Additionally, the Postal Service faulted the inspector general for highlighting potential revenue but not discussing costs. Expanding the agency's existing financial offerings would only increase profits by $100 million to $200 million and would "not materially change our financial condition," DeLancey wrote.

"While we know that the [inspector general] understands this is not the case, less financially oriented stakeholders may not understand this nuance unless it is explicitly spelled out," DeLancey said.

The IG's office did not immediately respond to a request for comment.

The response is the latest development in what has been a vigorous debate over the past year about the role of the public sector in providing financial services.

Liberal lawmakers, including Sen. Elizabeth Warren, D-Mass., have supported postal banking as a way to address the mail carrier's continual budget woes, while also addressing the needs of low-income families and the underbanked.

Financial trade groups have bashed the idea. The Independent Community Bankers of America described the Postal Service as a "floundering operation," and questioned its qualifications to provide financial services, in a press release last month following the IG's report.

Still, some bankers have been receptive to the inspector general's ideas.

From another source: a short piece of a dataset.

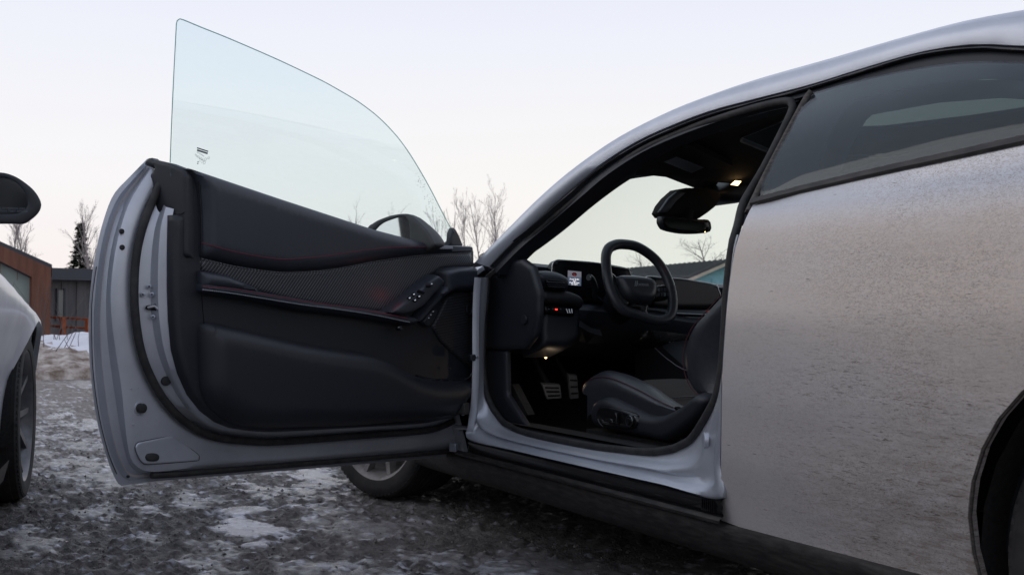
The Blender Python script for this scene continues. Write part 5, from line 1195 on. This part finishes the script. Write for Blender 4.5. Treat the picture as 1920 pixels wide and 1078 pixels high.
spots = [(905, 376, 40, 'tallest slim bare tree right of the open door glass, leaning slightly'), (882, 392, 44, 'slim bare tree just left of the tallest one beside the door glass'), (928, 362, 46, 'bare tree with many upright twigs rising highest above the windscreen pillar'), (862, 400, 42, 'thin bare tree at the front corner of the open door glass'), (945, 400, 50, 'bare tree right of the clump, nearest the windscreen pillar'), (838, 415, 52, 'faint bare tree seen through the front of the door glass')]
for i, (x_, y_, d_, lb_) in enumerate(spots): bare_tree('bare_tree', gpt(x_, d_), hpx(y_, d_), 100 + i, lb_, 'bare trees behind the open door', 'bark_grey', r0=.05, levels=3, nb=6)
for i, (x_, y_, d_, lb_) in enumerate([(665, 402, 60, 'small bare treetop seen through the door glass, left of the mirror'), (720, 408, 66, 'bare treetop directly behind the open door mirror'), (590, 425, 66, 'lowest bare treetop just above the black door trim')]): bare_tree('bare_tree', gpt(x_, d_), hpx(y_, d_), 130 + i, lb_, 'treetops seen through the door glass', 'bark_grey', r0=.09, levels=3, nb=5)
for i, (x_, y_, d_, lb_) in enumerate([(22, 424, 46, 'bare tree above the brown hall, at the left edge'), (62, 406, 48, 'bare tree with dense twigs between the hall and the spruce'), (182, 404, 50, 'bare tree half hidden by the open door, right of the spruce')]): bare_tree('bare_tree', gpt(x_, d_), hpx(y_, d_), 150 + i, lb_, 'bare trees behind the hall', 'bark_grey', r0=.09, levels=3, nb=7)
bare_tree('spreading_tree', gpt(1338, 75), hpx(447, 75), 171, 'round spreading bare tree above the teal house roof', None, 'bark_grey', 'round', .16, 3, 9)
bare_tree('spreading_tree', gpt(1212, 95), hpx(488, 95), 172, 'low bare treetop seen inside the steering wheel', None, 'bark_grey', 'round', .14, 3, 6)
# reflected in the door mirror: bare trees ahead of the car on the left
dv = ray(745, 432); rdv = dv - MF.n * 2 * dv.dot(MF.n); rdv.z = 0; rdv.normalize(); rsd = Vector((-rdv.y, rdv.x, 0))
for i, (x_, y_) in enumerate([((MO + rdv * d_ + rsd * s_).x, (MO + rdv * d_ + rsd * s_).y) for d_, s_ in ((7.5, .3), (11, -1.4), (10, 1.8), (15, .6))]): bare_tree('bare_tree', Vector((x_, y_, 0)), 6.5 + i, 190 + i, ['bare tree reflected in the middle of the door mirror', 'thicker bare tree reflected at the top of the door mirror', 'bare tree reflected at the edge of the door mirror', 'tall bare tree reflected low in the door mirror'][i], 'trees reflected in the door mirror', 'bark_dark', 'round', r0=.12, levels=3, nb=7)
# lamp post with a gooseneck beside the trees
lp0 = far(919, 585, 34); lp0.z = 0; lamp_ = empty('street_lamp', lp0, 'small black lamp post with a curved gooseneck arm, below the bare trees', 'lamp post')
tube('pole', cat_rom([lp0, Vector((lp0.x, lp0.y, 2.0)), far(919.5, 486, 34), far(916, 479, 34), far(908, 475.5, 34), far(900, 480, 34), far(897.5, 490, 34)], 60), .025, 'bark_dark', lamp_, 8)
lathe('lamp_shade', [(0, .05), (.04, .04), (.06, 0), (.09, -.06), (.08, -.07), (0, -.05)], far(897.3, 493, 34), (0, 0, 1), 'bark_dark', lamp_, 14)
# spruce
def spruce(base, h, seed, label, mt='needles', wd=.20):
    rd = random.Random(seed); root = empty('spruce_tree', base, label, 'tree'); V, Fc = [], []
    mk('trunk', *tube_vf([Vector(base), Vector(base) + Vector((0, 0, h))], lambda t: .10 * (1 - t) + .01, 6), 'bark_dark', root, 60)
    z = h * .12
    while z < h * .985:
        L_ = (h - z) * wd * 1.25 * rd.uniform(.6, 1.1) + .08; n = 7
        for k in range(n):
            a = rd.uniform(0, 6.28); ln = L_ * rd.uniform(.55, 1.1); dr = Vector((math.cos(a), math.sin(a), rd.uniform(-.25, .25))); p0 = Vector(base) + Vector((0, 0, z)); 
            for s in range(9):
                t = (s + rd.random()) / 9; c = p0 + dr * ln * t + Vector((0, 0, -.25 * ln * t * t)); w_ = ln * .34 * (1.15 - t) + .10; b0 = len(V)
                sd = Vector((-dr.y, dr.x, 0)) * rd.choice((-1, 1)); V += [c, c + sd * w_ + dr * w_ * .6 + Vector((0, 0, rd.uniform(-.06, .03))), c + dr * w_ * 1.1 + Vector((0, 0, rd.uniform(-.05, .03)))]; Fc.append((b0, b0 + 1, b0 + 2))
        z += h * .010
    mk('needles', V, Fc, mt, root, 0)['kind'] = 'stuff'
spruce(gpt(150, 52), hpx(414, 52), 5, 'dark narrow spruce standing alone behind the annex')
# far-off wood, plus an unseen belt behind the camera added to darken low sky
tv, tf = [], []; rd = random.Random(3)
for k in range(2600):
    az = R(rd.uniform(-120, 80)) if k < 1500 else R(rd.uniform(60, 200)); dist = rd.uniform(150, 190) if k < 1500 else rd.uniform(52, 70); c = Vector((math.cos(az) * dist, math.sin(az) * dist, 0)); h = rd.uniform(4.5, 8.2) * (1 if k < 1500 else 1.5); wd_ = rd.uniform(1.2, 2.6); sd = Vector((-math.sin(az), math.cos(az), 0)); fd = Vector((math.cos(az), math.sin(az), 0))
    for s in range(5):
        z = h * s / 6; w2 = wd_ * (1 - s / 6) * rd.uniform(.8, 1.2); b0 = len(tv)
        tv += [c + sd * w2 + Vector((0, 0, z)), c - sd * w2 * rd.uniform(.6, 1) + Vector((0, 0, z)), c + fd * w2 + Vector((0, 0, z)), c - fd * w2 + Vector((0, 0, z)), c + Vector((rd.uniform(-.3, .3), 0, z + h * .3))]
        tf += [(b0, b0 + 3, b0 + 4), (b0 + 3, b0 + 1, b0 + 4), (b0 + 1, b0 + 2, b0 + 4), (b0 + 2, b0, b0 + 4)]
noisy('wood_and_blocker', (.045, .045, .045), (.085, .08, .078), .4, .9)
kind(mk('distant_wood_and_sky_blocker', tv, tf, 'wood_and_blocker', None, 0), 'stuff')
# scrub on the snow bank
tw = []
for k in range(220):
    x_ = rd.uniform(11, 16); y_ = rd.uniform(-2, 5); p = Vector((x_, y_, .3)); d_ = Vector((rd.uniform(-.6, .6), rd.uniform(-.6, .6), 1)).normalized(); ln = rd.uniform(.3, 1.1)
    tw.append(tube_vf([p, p + d_ * ln * .5, p + d_ * ln + Vector((rd.uniform(-.2, .2), rd.uniform(-.2, .2), 0))], lambda t: .006 * (1 - .7 * t), 3))
kind(mk('dry_scrub', *join(tw), 'bark_dark', None, 60), 'stuff')

# ================================================================ second car at the left edge, facing away
TL = R(-10.6)
fl = Vector((math.cos(TL), math.sin(TL), 0)); rl_ = Vector((math.sin(TL), -math.cos(TL), 0))   # forward, right
WC = Vector((1.70, 1.205, 0)); 
def LP(x, y, z): return WC + fl * x + rl_ * y + Vector((0, 0, z))
lc = empty('parked_car', LP(-1.5, -.95, 0), 'clean silver car cut off by the left edge, facing away, one mirror showing', 'car')
def SL(x, z):
    top = float(np.interp(x, [-2.6, -1.2, -.6, 0, .4, .95], [1.06, 1.04, .975, .893, .85, .73]))
    t = max(0, 1 - (top - z) / .15)
    y = float(np.interp(z, [.15, .3, .55, .75], [-.06, -.02, .0, .0])) - .16 * t ** 2.2
    y -= .07 * min(max((-x - .05) / .33, 0), 1) * min(max((.80 - z) / .25, 0), 1)
    fl_ = math.exp(-((x) / .42) ** 2) * math.exp(-((z - .70) / .13) ** 2) * .012
    return y + fl_ - .20 * (max(0, x - .12) / .85) ** 1.4
AL = .395
lo_ = [(-2.9, .22), (-2.9, 1.06), (-1.2, 1.04), (-.6, .975), (-.3, .934), (0, .893), (.4, .85), (.7, .785), (.92, .735), (.97, .5), (.95, .25), (.45, .22)] + [(AL * math.cos(a), .36 + AL * math.sin(a)) for a in [R(10 * k) for k in range(-1, 20)]] + [(-.45, .22)]
sheet('front_wing', [p for p in lo_], lambda a, b, d: LP(a, SL(a, b), b), 'paint', lc, sp=.035, solid=.02, off=1, smooth=60)
hood = []
for k in range(11):
    t = k / 10; hood.append([LP(x, SL(x, z) * (1 - 2 * t) + (-1.9) * t, z + .055 * 4 * t * (1 - t)) for x, z in ((-1.2, 1.038), (-.9, 1.006), (-.6, .973), (-.3, .932), (0, .891), (.4, .848), (.7, .783), (.92, .733), (.99, .55), (.97, .25))])
loft('bonnet', hood, 'paint', lc)
loft('side_glass', [[LP(x, y, z) for x, z, y in ((-1.25, .99, -.30), (-1.9, 1.0, -.28), (-2.9, 1.02, -.28))], [LP(x, y, z) for x, z, y in ((-1.35, 1.03, -.32), (-2.0, 1.34, -.50), (-2.9, 1.38, -.52))]], 'tinted_glass', lc, solid=.004)
loft('roof', [[LP(x, y, z) for x, z in ((-1.3, 1.0), (-2.0, 1.37), (-2.9, 1.42))] for y in (-.5, -.95, -1.4)], 'paint', lc, solid=.02)
lw = [[LP(.405 * math.cos(a), y, .36 + .405 * math.sin(a)) for a in [R(12 * k - 12) for k in range(18)]] for y in (-.03, -.14, -.34)]
lw.append([LP(.02 * math.cos(R(12 * k - 12)), -.35, .4) for k in range(18)]); loft('wheel_liner', lw, 'carpet', lc, smooth=60)
tube('arch_trim', [LP(AL * math.cos(a), SL(AL * math.cos(a), .36 + AL * math.sin(a)) - .01, .36 + AL * math.sin(a)) for a in [R(8 * k - 14) for k in range(26)]], .009, 'rubber', lc, 6)
wheel(LP(0, -.15, .36), rl_, 'grey_alloy', lc, 5, R0=.36, rw=.28)
tube('door_gap', [LP(-.62, SL(-.62, z) + .002, z) for z in np.linspace(.3, .93, 20)], .003, 'rubber', lc, 5)
loft('underbody', [[LP(x, y, .18) for x in (.9, -2.9)] for y in (-.1, -1.8)], 'carpet', lc)
loft('side_skirt', [[LP(x, y, z) for x in (-.42, -2.0, -2.9)] for y, z in ((-.03, .23), (-.05, .15), (-.2, .14))], 'dirty_black', lc)
# small badge on the wing
bp_ = LP(-.33, 0, .80)
def onl(px_, py_):
    y = 0
    for _ in range(8):
        p = hit(px_, py_, WC + rl_ * y, rl_); q_ = p - WC; y = SL(q_.dot(fl), q_.z)
    return p + rl_ * .003
c0 = onl(22, 575); ax_ = (onl(32, 577) - onl(12, 573)).normalized(); upb = (onl(23, 565) - onl(22, 583)).normalized()
text('wing_badge', 'R', onl(17, 571), fl, upb, .032, 'gloss_black', lc, .0015); text('wing_badge', '/', onl(23, 575), fl, upb, .042, 'dark_red', lc, .0015); text('wing_badge', 'T', onl(28, 579), fl, upb, .032, 'gloss_black', lc, .0015)
# its right mirror, glass toward us
MOl = far(20, 372, 3.35); mfr = Fr(MOl, rl_, (0, 0, 1), -fl)
mi = empty('side_mirror', MOl - origin(lc)); mi.parent = lc
hou = [(-62, 330), (-20, 325), (5, 324), (28, 331), (50, 345), (66, 360), (76, 377), (77, 388), (71, 400), (58, 412), (44, 420), (20, 420), (-30, 420), (-70, 418), (-80, 380)]
opn = [(-55, 338), (-20, 334), (5, 333), (22, 338), (38, 350), (48, 366), (52, 380), (50, 390), (38, 399), (20, 402), (-30, 402), (-58, 400), (-66, 380)]
pl = [tuple(p)[:2] for p in cat_rom([(*mfr.at(*p), 0) for p in hou], 70, True)]; ho = [tuple(p)[:2] for p in cat_rom([(*mfr.at(*p), 0) for p in opn], 60, True)]
sheet('mirror_housing', pl, lambda a, b, d: mfr.P(a, b, -.09 * math.sqrt(max(0, 1 - (1 - min(d / .06, 1)) ** 2))), 'paint_dull', mi, sp=.018, rings=(.002, .007, .018, .035))
sheet('mirror_bezel', pl, lambda a, b, d: mfr.P(a, b, .008 * math.sqrt(max(0, 1 - (1 - min(d / .012, 1)) ** 2))), 'plastic', mi, [ho], sp=.014, rings=(.001, .004, .010))
lens = sheet('mirror_pane', ho, lambda a, b, d: mfr.P(a, b, -.006), 'mirror_dark', mi, sp=.03, solid=.003) if 'mirror_dark' in M else None
text('mirror_lettering', 'OBJECTS IN MIRROR ARE', far(14, 392, 3.33) - fl * .02, rl_, (0, 0, 1), .0095, 'label_grey', mi)
text('mirror_lettering', 'CLOSER THAN THEY APPEAR', far(14, 397, 3.33) - fl * .02, rl_, (0, 0, 1), .0095, 'label_grey', mi)
tube('mirror_arm', [MOl + fl * .04 - rl_ * .05 + Vector((0, 0, -.06)), MOl + fl * .02 - rl_ * .28 + Vector((0, 0, -.09))], .025, 'plastic', mi, 8)

# keep the tree of parts three levels deep: thing > part > sub-part
def depth_(o):
    n = 0
    while o.parent: o = o.parent; n += 1
    return n
for o in list(bpy.data.objects):
    while depth_(o) > 2:
        p = o.parent; o.location = Vector(o.location) + Vector(p.location); o.parent = p.parent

Some members of the North Carolina Bankers Association said they were intrigued by the idea of postal banking, after listening to an Oct. 7 speech by IG David Williams at the trade group's annual management conference.

And, while the Postal Service slammed the IG's most recent proposal, it did not completely close the door to future moves into banking.

"We are currently providing certain financial services" such as money orders and cashing U.S. Treasury checks, DeLancey said. "To the extent that our research concludes that we can legally provide additional services at a profit and without distracting from our core business, we will move forward."